Step 2: Download the x64 version of the Reaper plugin

Step 3: Unzip the file from step 1 into somewhere where it won't get removed (I put mine in the 'Program Files\Reaper x64' folder). Right-click 'Install.cmd' and run as administrator.

Step 4: In the same folder, right click prjbcr2000console.exe and choose 'Properties', go to the compatibility tab and check the top box to run in XP compatibility mode.

Step 5: Copy the file from Step 2 into Program Files\Reaper x64\Plugins

Step 6: Load the setupbcr2000.syx on to preset 1 of the BCR2000. This sets all the knobs and buttons so they work with the plugin:
a) Download and install the top version of sendsx from
b) File-Open then locate setupbcr2000.syx
c) Midi Out - BCR2000
d) Send
e) Alternatively do this in another program such as Sonar if you know how

Step 7: Turn on the BCR2000, hold the EDIT button and press STORE. Turn the 2nd encoder from the right (next to the one labelled 'mode') on the top row clockwise until the value is at 100. This sets MIDI deadtime to 100ms and stops feedback problems. Then turn the encoder labelled 'type' to select U-1. This puts it in the most compatible mode. Press 'EXIT'

Step 8: Load Reaper. Options - Preferences - Control Surfaces (on the left) - Add - Behringer BCR2000. Set Midi Input and Midi Output to BCR2000 - OK.

Step 9: Double-click the bottom-right 'Encoder Groups' button. If it has worked, a picture of the BCR2000 should appear with labels on to indicate what does what. For info on how to actually use the control surface now that it's set up, check the documentation in the folder you unzipped at the beginning.
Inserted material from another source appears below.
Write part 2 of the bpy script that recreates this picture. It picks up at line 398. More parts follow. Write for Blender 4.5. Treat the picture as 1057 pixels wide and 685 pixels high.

Controlling 32-bit plugins in Reaper x64: The plugin parameter control only works for plugins that Reaper hasn't had to 'bridge'. So if you are running 64-bit Reaper with 32-bit plugins, the BCR will be unable to change those parameters. This is easily solved by using jBridge, which is £14.99 and works very well indeed. It still 'bridges' the plugins but in such a way that Reaper still thinks they are 64-bit.

If you decide to get jBridge, follow the instructions included and then in Reaper go to Options-Preferences-Plugins\Compatibility and choose 'Only Native' from the drop down menu. Then go to VST and choose 'Clear Cache/re-scan'.